Tego dnia praktycznie z każdego śląskiego miasta podążały grupy fanów do Zabrza. Na jedną z nich ustawia się ekipa Ruchu, lecz pszczyńska Torcida nie zatrzymuje się, odnotowując porażkę. Miło wspominać ten dzień będzie szczególnie FC Rydułtowy, którego na płocie debiut zalicza nowa flaga, oraz szale stylizowane na jej wzór.

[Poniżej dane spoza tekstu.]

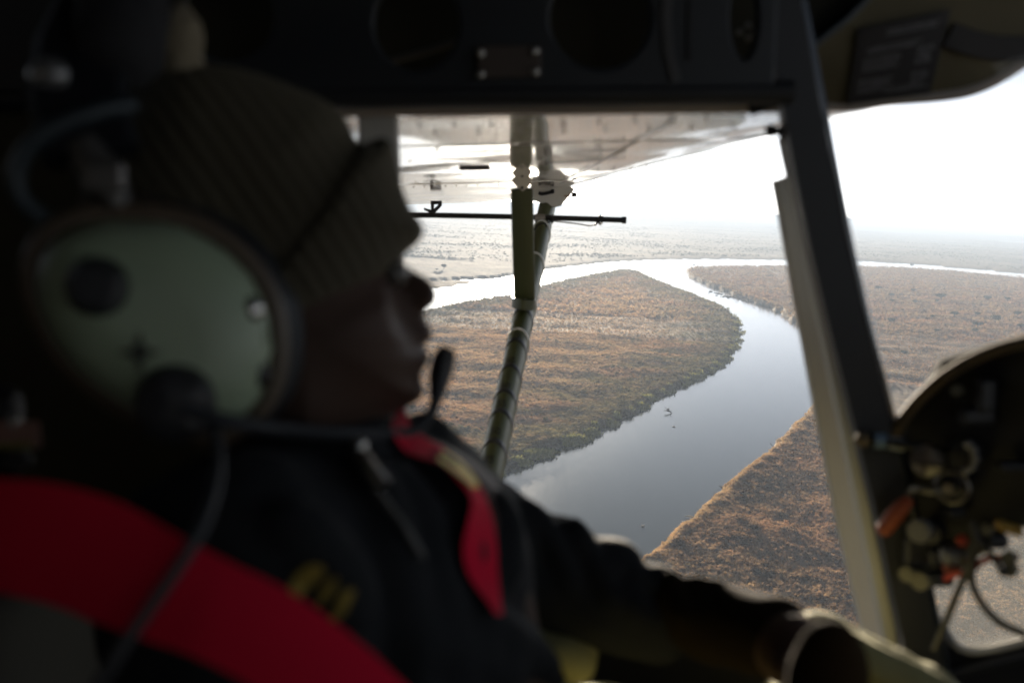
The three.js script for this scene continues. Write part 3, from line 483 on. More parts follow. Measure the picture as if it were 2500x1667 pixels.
  const pg = gridGeo(8, 8, (s, t) => c00.clone().lerp(c10, s).lerp(c01.clone().lerp(c11, s), t)); const pb = pg.clone(); pb.translate(0.0005, 0.002, -0.002);
  part('placard', merge([pg, pb]), mat(1, 1, 1, 0.6, { map: pt }), lining, 'black placard with rows of small pale lettering');
  const st0 = onSheet(2318, 85), st1 = onSheet(2370, 105), st2 = onSheet(2430, 118), st3 = onSheet(2530, 120);
  part('trim_strip', bar([st0, st1, st2, st3], rect(0.024, 0.004, 0.001), V(0.2, 1, 0.3)), rubber, lining);
  // pillar: dark square tube with its chamfer to the windscreen, and the pale door post outside it
  const pil = [[1874, -160], [1905, 0], [1940, 184], [1968, 329], [1998, 480], [2022, 597], [2062, 770], [2107, 947], [2174, 1220], [2222, 1450], [2275, 1700]].map(([x, y]) => A(x, y, 0.944));
  const post = part('windscreen_pillar', bar(pil, [[-0.0185, -0.010], [0.0125, -0.010], [0.0150, -0.007], [0.0150, 0.010], [-0.0185, 0.010]].map(([a, b]) => [a, -b]), V(1, 0, 0)), mat(0.017, 0.018, 0.021, 0.5), craft, 'slanting dark pillar between door and windscreen');
  part('pillar_seal', bar(pil.map((p) => p.clone().add(V(0.0172, 0, -0.002))), oval(0.0078, 0.011, 16), V(1, 0, 0)), mat(0.022, 0.028, 0.034, 0.22, { physical: true, clearcoat: 1, clearcoatRoughness: 0.12 }), post, 'dark glossy seal along the windscreen side');
  part('door_post', bar([[1936, 330], [1976, 520], [2022, 740], [2076, 1000], [2132, 1270], [2206, 1640], [2240, 1800]].map(([x, y]) => A(x - 6, y, 1.0)), rect(0.022, 0.030, 0.006), V(1, 0, 0)), beige, craft, 'pale door post just outside the dark pillar');
  const panel = [[1897, 446], [1945, 430], [2010, 740], [2078, 1100], [2140, 1400], [2195, 1640], [2225, 1760], [2166, 1760], [2125, 1590], [2050, 1270], [2000, 1010], [1951, 745]].map(([x, y]) => A(x, y, 1.09));
  const pg2 = new THREE.ExtrudeGeometry(new THREE.Shape(panel.map((p) => new THREE.Vector2(p.x, p.y))), { depth: 0.012, bevelEnabled: true, bevelSize: 0.003, bevelThickness: 0.003, bevelSegments: 2 }); pg2.translate(0, 0, -1.1);
  part('door_edge', pg2, mat(0.52, 0.505, 0.46, 0.65), craft, 'flat grey beige door edge outside the pillar');
  part('latch_pin', merge([ball(A(1884, 319, 0.96), 0.0062), tube([A(1888, 319, 0.96), A(1912, 322, 0.96), A(1945, 330, 0.95)], 0.0042, 12, 8), ball(A(1925, 322, 0.955), 0.010, 0.009, 0.008)]), rubber, post);
  part('latch_arm', tube([A(1830, 268, 0.96), A(1872, 254, 0.955), A(1910, 240, 0.95)], 0.006, 12, 8), rubber, post);
  // side wall below and ahead of the door, with the small low window
  const wl = [[2150, 1040], [2215, 1045], [2300, 880], [2900, 700], [3600, 900], [3600, 2600], [2380, 2600], [2205, 1660]].map(([x, y]) => A(x, y, 0.975));
  const ws = new THREE.Shape(wl.map((p) => new THREE.Vector2(p.x, p.y)));
  const win = [[2262, 1330], [2256, 1420], [2266, 1465], [2290, 1510], [2315, 1552], [2336, 1574], [2370, 1583], [2420, 1578], [2520, 1552], [2700, 1500], [2720, 1180], [2500, 1180], [2330, 1220]].map(([x, y]) => A(x, y, 0.975));
  const wc = new THREE.CatmullRomCurve3(win, true, 'catmullrom', 0.35).getPoints(90); ws.holes.push(new THREE.Path(wc.map((p) => new THREE.Vector2(p.x, p.y))));
  const wg = new THREE.ExtrudeGeometry(ws, { depth: 0.012, bevelEnabled: false }); wg.translate(0, 0, -0.985);
  const wall = part('side_wall', wg, mat(0.013, 0.013, 0.014, 0.7), craft);
  const lw = part('low_window', (() => { const s = new THREE.Shape(wc.map((p) => new THREE.Vector2(p.x, p.y))), g = new THREE.ShapeGeometry(s); g.translate(0, 0, -0.980); return g; })(), mat(0.90, 0.90, 0.87, 0.17, { physical: true, transmission: 1, thickness: 0, ior: 1.3 }), craft, 'hazy low side window');
  part('window_rim', tube(wc.filter((_, i) => i % 3 === 0).map((p) => V(p.x, p.y, -0.968)), 0.0042, 120, 8, true), mat(0.50, 0.49, 0.46, 0.45), lw);
  part('wall_rail', bar([A(2310, 1650, 0.955), A(2400, 1628, 0.955), A(2560, 1590, 0.955)], rect(0.010, 0.008), V(0, 1, 0)), darkPaint, wall); part('wall_rail', bar([A(2245, 1555, 0.955), A(2290, 1610, 0.955), A(2330, 1680, 0.955)], rect(0.006, 0.006, 0.001), V(1, 0, 0)), darkPaint, wall);
}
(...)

Ogólnie ilość szali robiła wrażenie, zwłaszcza na otwarciu spotkania, gdzie również rzucono serpentyny. Wywieszono także kolejny transparent skierowany do gości, na wzór znanej sektorówki warszawiaków „MIASTO JAK Z BAJKI A ŚMIERDZI GÓWNEM WAM Z CZAJKI”. Torcida cały czas dobrze dopinguję, wymieniając się z przyjezdnymi „uprzejmościami”. Na gnieździe wywiesza też kilka zdobycznych fantów. Prezentują też oprawę, rozwijając sektorówke koszulkę kratownice, do której wyciągnięto masę machajek tego samego wzoru. U dołu sektora przez większą część meczu, machano także dużymi flagami na kij z różnymi wzorami, w tym z herbem GieKSy. Co do naszej liczby to ciężko ją określić, gdyż GieKSiarze rozsiedli się po wszystkich sektorach, ale szacuje się że na pewno było nas ponad 200. W drugiej połowie na „Torcidzie” pojawia się ogromny transparent dla Żaboli przebywających za kratami – PDW!

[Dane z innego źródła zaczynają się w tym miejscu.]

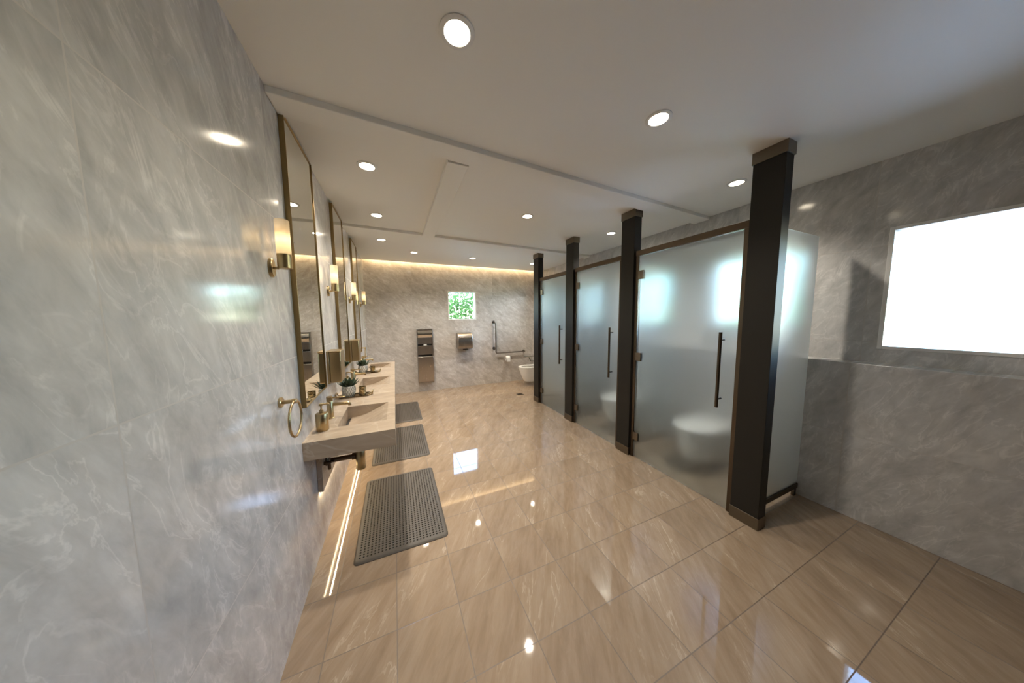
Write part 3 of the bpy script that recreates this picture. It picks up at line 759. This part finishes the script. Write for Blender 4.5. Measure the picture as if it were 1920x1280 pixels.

Co do fanów Legii to przyjechali zarówno koleją jak i autami. Zasiedli w sektorze w ok. 1200 osób, z czego 150 to fani Zagłębia Sosnowiec, z którymi w tym roku celebrują 30-lecie zgody. Z tej tez okazji w tym dniu debiut zalicza nowa zgodowa flaga „LEGIA & ZAGŁĘBIE”. Wywieszają także transparent dla tragicznie zmarłego w Tatrach sportowca spod znaku TB’95 „MATI, BRACIE, DO ZOBACZENIA…”.

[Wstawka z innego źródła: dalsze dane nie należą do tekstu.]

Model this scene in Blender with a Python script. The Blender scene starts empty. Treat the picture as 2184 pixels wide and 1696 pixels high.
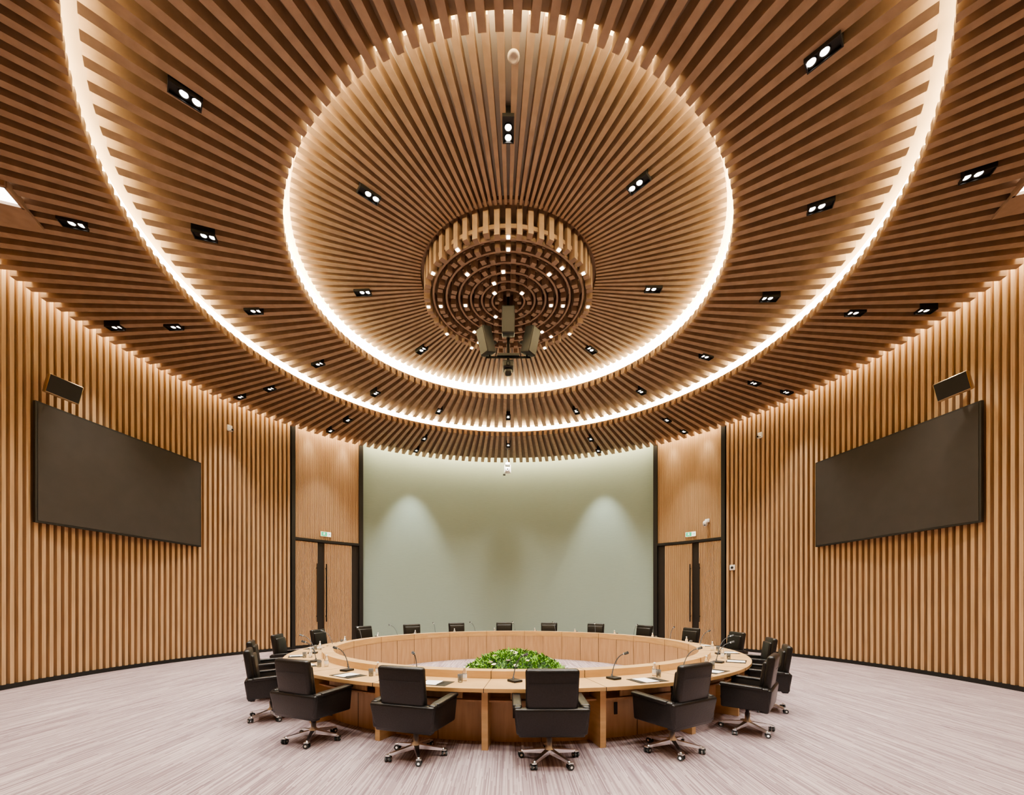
import bpy, bmesh, math, random
from mathutils import Matrix, Vector
random.seed(7)
S = bpy.context.scene
R_ = math.radians
def rz(a): return Matrix.Rotation(R_(a), 4, 'Z')
def rx(a): return Matrix.Rotation(R_(a), 4, 'X')
def ry(a): return Matrix.Rotation(R_(a), 4, 'Y')
def T(x, y, z): return Matrix.Translation((x, y, z))
def pol(a, r, z=0): return Vector((r*math.cos(R_(a)), r*math.sin(R_(a)), z))

# ---------------------------------------------------------------- materials
def mat(name, c1, c2=None, scale=(1, 1, 1), nscale=5, rough=0.5, metal=0, bump=0, trans=0, emis=None, estr=0, detail=4, spec=None):
    m = bpy.data.materials.new(name); m.use_nodes = True
    nt = m.node_tree; N = nt.nodes; L = nt.links
    b = N['Principled BSDF']
    b.inputs['Roughness'].default_value = rough
    b.inputs['Metallic'].default_value = metal
    b.inputs['Base Color'].default_value = (*c1, 1)
    if trans: b.inputs['Transmission Weight'].default_value = trans
    if spec is not None: b.inputs['Specular IOR Level'].default_value = spec
    if emis:
        b.inputs['Emission Color'].default_value = (*emis, 1)
        b.inputs['Emission Strength'].default_value = estr
    if c2:
        tc = N.new('ShaderNodeTexCoord'); mp = N.new('ShaderNodeMapping')
        mp.inputs['Scale'].default_value = scale
        nz = N.new('ShaderNodeTexNoise'); nz.inputs['Scale'].default_value = nscale
        nz.inputs['Detail'].default_value = detail
        cr = N.new('ShaderNodeValToRGB')
        cr.color_ramp.elements[0].position = 0.32; cr.color_ramp.elements[0].color = (*c1, 1)
        cr.color_ramp.elements[1].position = 0.68; cr.color_ramp.elements[1].color = (*c2, 1)
        L.new(tc.outputs['Object'], mp.inputs['Vector']); L.new(mp.outputs[0], nz.inputs['Vector'])
        L.new(nz.outputs['Fac'], cr.inputs['Fac']); L.new(cr.outputs[0], b.inputs['Base Color'])
        if bump:
            bp = N.new('ShaderNodeBump'); bp.inputs['Strength'].default_value = bump
            bp.inputs['Distance'].default_value = 0.01
            L.new(nz.outputs['Fac'], bp.inputs['Height']); L.new(bp.outputs[0], b.inputs['Normal'])
    return m

M_cwood = mat('ceiling_slat_wood', (.315, .22, .152), (.39, .278, .195), (1, 1, 1), 6, .55)
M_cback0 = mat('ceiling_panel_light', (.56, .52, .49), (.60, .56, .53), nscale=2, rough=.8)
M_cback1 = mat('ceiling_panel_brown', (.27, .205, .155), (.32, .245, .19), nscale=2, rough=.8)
M_wwood = mat('wall_slat_wood', (.43, .275, .15), (.57, .38, .22), (9, 9, .35), 3, .5)
M_wback = mat('wall_backing_wood', (.155, .098, .062), (.21, .135, .088), (9, 9, .4), 3, .6)
M_dwood = mat('door_rib_wood', (.47, .30, .165), (.55, .36, .21), (9, 9, .35), 3, .5)
M_twood = mat('table_oak_veneer', (.55, .35, .16), (.65, .43, .21), (1, 1, 6), 3, .35, bump=.03)
M_tside = mat('table_side_veneer', (.46, .29, .155), (.56, .365, .21), (6, 6, .6), 3, .45)
M_hwood = mat('chandelier_wood', (.26, .178, .125), (.34, .235, .168), nscale=5, rough=.55)
M_black = mat('black_metal', (.010, .010, .010), rough=.5)
M_dark = mat('dark_brown_gap', (.02, .015, .012), rough=.6)
M_leather = mat('black_leather', (.010, .0095, .0095), (.017, .0165, .0165), nscale=60, rough=.36, bump=.15)
M_chrome = mat('polished_chrome', (.92, .93, .95), rough=.28, metal=1)
M_white = mat('white_plastic', (.75, .75, .73), rough=.4)
M_beige = mat('beige_plastic', (.42, .35, .29), rough=.5)
M_paper = mat('white_paper', (.85, .85, .85), rough=.7)
M_glass = mat('clear_glass', (.95, .97, .97), rough=.03, trans=.9)
M_screen = mat('led_screen_dark', (.040, .034, .029), (.046, .039, .034), nscale=3, rough=.6)
M_frame = mat('screen_bezel', (.016, .015, .014), rough=.5)
M_green = mat('sage_wall_fabric', (.29, .375, .33), (.315, .405, .36), (1, 1, 30), 4, .75)
M_cove = mat('cove_led', (1, .9, .7), rough=.5, emis=(1.0, .80, .44), estr=26)
M_wash = mat('wall_wash_led', (1, .9, .7), rough=.5, emis=(1.0, .83, .54), estr=40)
M_lamp = mat('downlight_lens', (1, 1, 1), emis=(1, .95, .88), estr=5)
M_block = mat('chandelier_lamp', (1, 1, 1), emis=(1, .84, .62), estr=10)
M_panel = mat('luminous_panel', (1, 1, 1), emis=(1, .96, .9), estr=5)
M_egreen = mat('exit_sign_green', (.02, .35, .15), emis=(.05, .8, .35), estr=.5)
M_ewhite = mat('exit_sign_white', (.8, .8, .8), emis=(.9, 1, .9), estr=.8)
M_brass = mat('champagne_metal', (.55, .42, .25), rough=.3, metal=1)
M_leaf = mat('leaf_green', (.08, .24, .015), (.26, .52, .05), nscale=9, rough=.5)
M_leafd = mat('leaf_dark', (.015, .06, .01), rough=.7)
M_petp = mat('petal_pink', (.75, .38, .45), rough=.6)
M_petw = mat('petal_cream', (.85, .8, .6), rough=.6)

# carpet : woven tufts, thin dashes running along the depth of the room
def carpet():
    m = bpy.data.materials.new('mauve_striped_carpet'); m.use_nodes = True
    N = m.node_tree.nodes; L = m.node_tree.links; b = N['Principled BSDF']
    b.inputs['Roughness'].default_value = .95; b.inputs['Specular IOR Level'].default_value = .1
    tc = N.new('ShaderNodeTexCoord'); sep = N.new('ShaderNodeSeparateXYZ'); L.new(tc.outputs['Object'], sep.inputs[0])
    def math_(op, a, v=None):
        n_ = N.new('ShaderNodeMath'); n_.operation = op
        if hasattr(a, 'links'): L.new(a, n_.inputs[0])
        else: n_.inputs[0].default_value = a
        if v is not None:
            if hasattr(v, 'links'): L.new(v, n_.inputs[1])
            else: n_.inputs[1].default_value = v
        return n_.outputs[0]
    def dashes(fx, fy):
        ix = math_('FLOOR', math_('MULTIPLY', sep.outputs['X'], fx))
        w1 = N.new('ShaderNodeTexWhiteNoise'); w1.noise_dimensions = '1D'; L.new(ix, w1.inputs['W'])
        off = math_('MULTIPLY', w1.outputs['Value'], 13.0)
        iy = math_('FLOOR', math_('ADD', math_('MULTIPLY', sep.outputs['Y'], fy), off))
        cb = N.new('ShaderNodeCombineXYZ'); L.new(ix, cb.inputs[0]); L.new(iy, cb.inputs[1])
        w2 = N.new('ShaderNodeTexWhiteNoise'); w2.noise_dimensions = '2D'; L.new(cb.outputs[0], w2.inputs['Vector'])
        return w2.outputs['Value']
    d1 = dashes(90, 1.6); d2 = dashes(22, .9)
    nz = N.new('ShaderNodeTexNoise'); nz.inputs['Scale'].default_value = 1.0; nz.inputs['Detail'].default_value = 2
    mp = N.new('ShaderNodeMapping'); mp.inputs['Scale'].default_value = (3, .6, 1); L.new(tc.outputs['Object'], mp.inputs[0]); L.new(mp.outputs[0], nz.inputs['Vector'])
    s = math_('ADD', math_('ADD', math_('MULTIPLY', d1, .55), math_('MULTIPLY', d2, .15)), math_('MULTIPLY', nz.outputs['Fac'], .30))
    r1 = N.new('ShaderNodeValToRGB'); e = r1.color_ramp.elements
    e[0].position = .14; e[0].color = (.21, .15, .168, 1)
    e[1].position = .86; e[1].color = (.54, .455, .46, 1)
    L.new(s, r1.inputs['Fac']); L.new(r1.outputs[0], b.inputs['Base Color'])
    return m
M_carpet = carpet()

# ---------------------------------------------------------------- mesh builder
class MB:
    def __init__(s): s.v = []; s.f = []; s.m = []; s.mats = []; s.sm = []
    def mi(s, m):
        if m not in s.mats: s.mats.append(m)
        return s.mats.index(m)
    def add(s, vs, fs, m, M=None, smooth=False):
        o = len(s.v); k = s.mi(m)
        for p in vs:
            p = Vector(p); s.v.append(tuple(M @ p) if M else tuple(p))
        for f in fs: s.f.append([i+o for i in f]); s.m.append(k); s.sm.append(smooth)
    def hexa(s, c, m, M=None):   # 8 corners: bottom 4 ccw, top 4 ccw
        s.add(c, [(3, 2, 1, 0), (4, 5, 6, 7), (0, 1, 5, 4), (1, 2, 6, 5), (2, 3, 7, 6), (3, 0, 4, 7)], m, M)
    def box(s, size, m, M=None, c=(0, 0, 0), tap=(1, 1)):
        x, y, z = [q/2 for q in size]; cx, cy, cz = c; a, b = tap  # tap scales the bottom
        s.hexa([(cx-x*a, cy-y*b, cz-z), (cx+x*a, cy-y*b, cz-z), (cx+x*a, cy+y*b, cz-z), (cx-x*a, cy+y*b, cz-z),
                (cx-x, cy-y, cz+z), (cx+x, cy-y, cz+z), (cx+x, cy+y, cz+z), (cx-x, cy+y, cz+z)], m, M)
    def bbox(s, size, m, M=None, c=(0, 0, 0), tap=(1, 1), bev=.02, seg=3, bulge=0):
        bm = bmesh.new(); bmesh.ops.create_cube(bm, size=1)
        for v in bm.verts:
            k = tap if v.co.z < 0 else (1, 1)
            v.co = Vector((v.co.x*size[0]*k[0], v.co.y*size[1]*k[1], v.co.z*size[2]))
        bmesh.ops.bevel(bm, geom=bm.edges[:], offset=bev, segments=seg, profile=.5, affect='EDGES')
        bm.verts.index_update()
        s.add([v.co+Vector(c) for v in bm.verts], [[v.index for v in f.verts] for f in bm.faces], m, M, True)
        bm.free()
    def slat(s, a, r0, r1, w0, w1, z0, z1, m):
        A = rz(a)
        s.hexa([(r0, -w0/2, z0), (r1, -w1/2, z0), (r1, w1/2, z0), (r0, w0/2, z0),
                (r0, -w0/2, z1), (r1, -w1/2, z1), (r1, w1/2, z1), (r0, w0/2, z1)], m, A)
    def arc(s, r0, r1, z0, z1, a0, a1, n, m, M=None, smooth=False):
        full = abs(a1-a0) >= 359.99
        vs = []; k = n if full else n+1
        for i in range(k):
            a = R_(a0+(a1-a0)*i/n); c, d = math.cos(a), math.sin(a)
            vs += [(r0*c, r0*d, z0), (r1*c, r1*d, z0), (r1*c, r1*d, z1), (r0*c, r0*d, z1)]
        fs = []
        for i in range(n):
            p = 4*i; q = 4*((i+1) % k)
            for j in range(4):
                jj = (j+1) % 4; fs.append((p+j, q+j, q+jj, p+jj))
        if not full: fs += [(0, 1, 2, 3), (4*n+3, 4*n+2, 4*n+1, 4*n)]
        s.add(vs, fs, m, M, smooth)
    def lathe(s, prof, n, m, M=None, smooth=True):
        vs = []; fs = []
        for r, z in prof:
            for i in range(n):
                a = 2*math.pi*i/n; vs.append((max(r, .0001)*math.cos(a), max(r, .0001)*math.sin(a), z))
        for j in range(len(prof)-1):
            for i in range(n):
                k = (i+1) % n; fs.append((j*n+i, j*n+k, (j+1)*n+k, (j+1)*n+i))
        s.add(vs, fs, m, M, smooth)
    def cyl(s, p0, p1, r, m, M=None, n=12, r2=None):
        p0 = Vector(p0); p1 = Vector(p1); d = p1-p0
        q = d.to_track_quat('Z', 'Y').to_matrix().to_4x4(); A = Matrix.Translation(p0) @ q
        if M: A = M @ A
        r2 = r if r2 is None else r2
        s.lathe([(0, 0), (r, 0), (r, 0), (r2, d.length), (r2, d.length), (0, d.length)], n, m, A)
    def tube(s, pts, r, m, M=None, n=8):
        for a, b in zip(pts[:-1], pts[1:]): s.cyl(a, b, r, m, M, n)
    def mesh(s, name):
        me = bpy.data.meshes.new(name); me.from_pydata(s.v, [], s.f)
        for m in s.mats: me.materials.append(m)
        for p, k, q in zip(me.polygons, s.m, s.sm): p.material_index = k; p.use_smooth = q
        bm = bmesh.new(); bm.from_mesh(me); bmesh.ops.recalc_face_normals(bm, faces=bm.faces); bm.to_mesh(me); bm.free()
        me.update(); return me
    def obj(s, name, M=None, parent=None):
        return inst(s.mesh(name), name, M, parent)
def inst(me, name, M=None, parent=None):
    o = bpy.data.objects.new(name, me); S.collection.objects.link(o)
    if M is not None: o.matrix_world = M
    if parent: o.parent = parent
    return o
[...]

Co do wydarzeń boiskowych, to zwyciężył Górnik po mega emocjonującym spotkaniu, gdzie zabrzanie w pierwszej połowie, nie tracąc gola, dwukrotnie trafili do bramki, z czego jedno trafienie do długo wyczekiwany pierwszy gol Lukasa Podolskiego. Druga część to szybkie odrobienie strat przez Legionistów, którzy zaczęli kontrolować grę. Dopiero w końcówce Krzysztof Kubica wbija piłkę do siatki gości, lecz był na pozycji spalonej. Na szczęście w doliczonym czasie gry, ponownie pokonuje warszawskiego bramkarza, a zabrzańskie trybuny eksplodują z radości. Tym samym Legia podtrzymuje formę zaliczając siódmą porażkę z rzędu.